DESCRIPTION OF THE TASK >>
In the material below, please retype the lines from the very first through the one with "S = bpy.context.scene", exactly and without pictures.

COLLECTED MATERIAL >>

◇ ◇ ◇

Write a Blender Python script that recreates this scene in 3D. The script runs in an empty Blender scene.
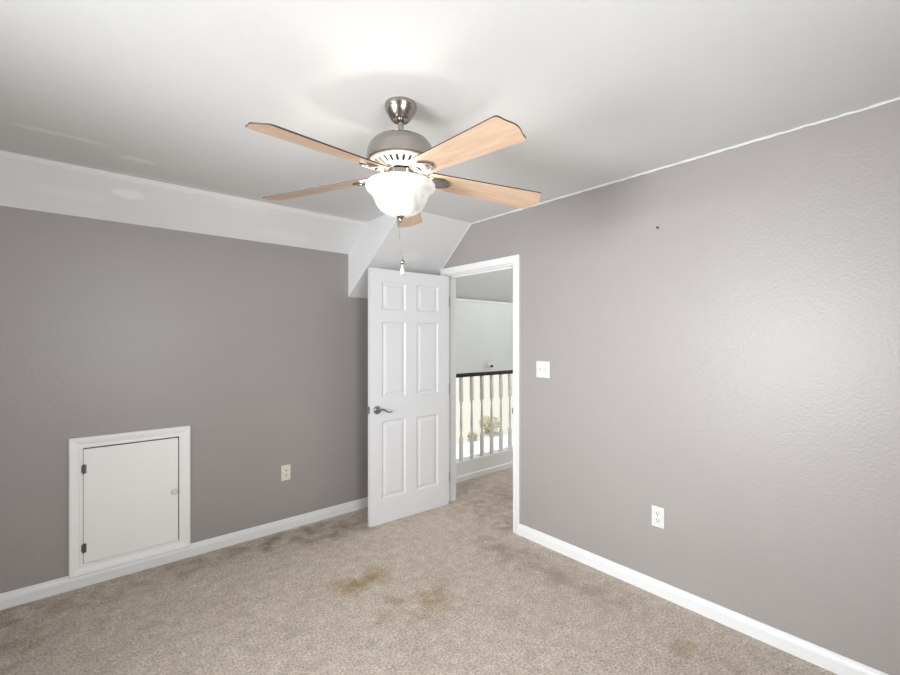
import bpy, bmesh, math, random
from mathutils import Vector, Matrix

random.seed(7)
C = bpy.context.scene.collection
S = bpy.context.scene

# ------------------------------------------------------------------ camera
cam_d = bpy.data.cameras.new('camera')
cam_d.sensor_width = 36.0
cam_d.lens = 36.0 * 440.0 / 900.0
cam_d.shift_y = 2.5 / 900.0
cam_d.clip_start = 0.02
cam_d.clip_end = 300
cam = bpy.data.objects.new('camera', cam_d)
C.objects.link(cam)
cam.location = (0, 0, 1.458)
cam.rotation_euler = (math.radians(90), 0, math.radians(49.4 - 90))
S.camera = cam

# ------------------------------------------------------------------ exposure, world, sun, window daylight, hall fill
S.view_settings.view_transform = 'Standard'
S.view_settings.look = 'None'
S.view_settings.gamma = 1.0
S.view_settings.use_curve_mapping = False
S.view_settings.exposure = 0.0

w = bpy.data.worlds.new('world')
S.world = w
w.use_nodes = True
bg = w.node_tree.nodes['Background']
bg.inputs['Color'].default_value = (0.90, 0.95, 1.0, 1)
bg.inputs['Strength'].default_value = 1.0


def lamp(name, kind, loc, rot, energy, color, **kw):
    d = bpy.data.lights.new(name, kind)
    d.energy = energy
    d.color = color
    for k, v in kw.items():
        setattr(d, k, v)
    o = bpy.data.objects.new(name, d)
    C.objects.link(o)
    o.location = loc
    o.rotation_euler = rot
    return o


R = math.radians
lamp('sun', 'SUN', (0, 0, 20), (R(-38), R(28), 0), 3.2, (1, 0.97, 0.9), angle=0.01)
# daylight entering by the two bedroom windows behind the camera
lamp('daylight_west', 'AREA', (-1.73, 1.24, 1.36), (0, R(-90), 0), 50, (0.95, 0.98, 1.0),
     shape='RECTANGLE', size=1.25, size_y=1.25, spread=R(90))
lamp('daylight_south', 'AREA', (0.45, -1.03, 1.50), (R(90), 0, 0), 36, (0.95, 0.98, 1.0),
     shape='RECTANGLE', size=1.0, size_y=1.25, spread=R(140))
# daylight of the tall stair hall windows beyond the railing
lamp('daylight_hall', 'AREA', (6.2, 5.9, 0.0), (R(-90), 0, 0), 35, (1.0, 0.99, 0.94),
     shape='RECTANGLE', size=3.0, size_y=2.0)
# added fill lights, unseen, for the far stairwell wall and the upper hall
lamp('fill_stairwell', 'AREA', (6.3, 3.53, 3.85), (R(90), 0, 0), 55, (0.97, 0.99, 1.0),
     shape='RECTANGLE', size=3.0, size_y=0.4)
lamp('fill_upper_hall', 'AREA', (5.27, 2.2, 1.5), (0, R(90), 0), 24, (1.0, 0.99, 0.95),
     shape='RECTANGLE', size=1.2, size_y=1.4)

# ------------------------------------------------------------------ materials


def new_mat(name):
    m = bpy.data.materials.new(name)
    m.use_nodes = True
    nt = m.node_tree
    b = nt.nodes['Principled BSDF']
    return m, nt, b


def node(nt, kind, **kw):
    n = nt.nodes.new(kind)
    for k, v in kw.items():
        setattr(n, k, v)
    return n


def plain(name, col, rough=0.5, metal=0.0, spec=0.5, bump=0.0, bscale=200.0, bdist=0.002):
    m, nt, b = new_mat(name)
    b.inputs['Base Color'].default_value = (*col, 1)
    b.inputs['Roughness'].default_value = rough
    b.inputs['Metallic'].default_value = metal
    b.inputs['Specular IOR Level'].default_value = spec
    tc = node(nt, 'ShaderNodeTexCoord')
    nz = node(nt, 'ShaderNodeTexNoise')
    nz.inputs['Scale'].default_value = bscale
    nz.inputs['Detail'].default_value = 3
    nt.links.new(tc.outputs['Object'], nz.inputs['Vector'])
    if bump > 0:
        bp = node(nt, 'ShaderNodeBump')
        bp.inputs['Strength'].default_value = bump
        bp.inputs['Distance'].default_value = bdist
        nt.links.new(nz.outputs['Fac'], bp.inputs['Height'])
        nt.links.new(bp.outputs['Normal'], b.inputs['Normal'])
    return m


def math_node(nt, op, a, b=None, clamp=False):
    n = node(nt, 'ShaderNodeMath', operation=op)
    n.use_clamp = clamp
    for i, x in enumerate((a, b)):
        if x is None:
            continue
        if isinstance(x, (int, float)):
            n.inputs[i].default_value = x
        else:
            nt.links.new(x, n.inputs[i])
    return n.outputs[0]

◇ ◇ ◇

EXPECTED ANSWER >>
Write a Blender Python script that recreates this scene in 3D. The script runs in an empty Blender scene.
import bpy, bmesh, math, random
from mathutils import Vector, Matrix

random.seed(7)
C = bpy.context.scene.collection
S = bpy.context.scene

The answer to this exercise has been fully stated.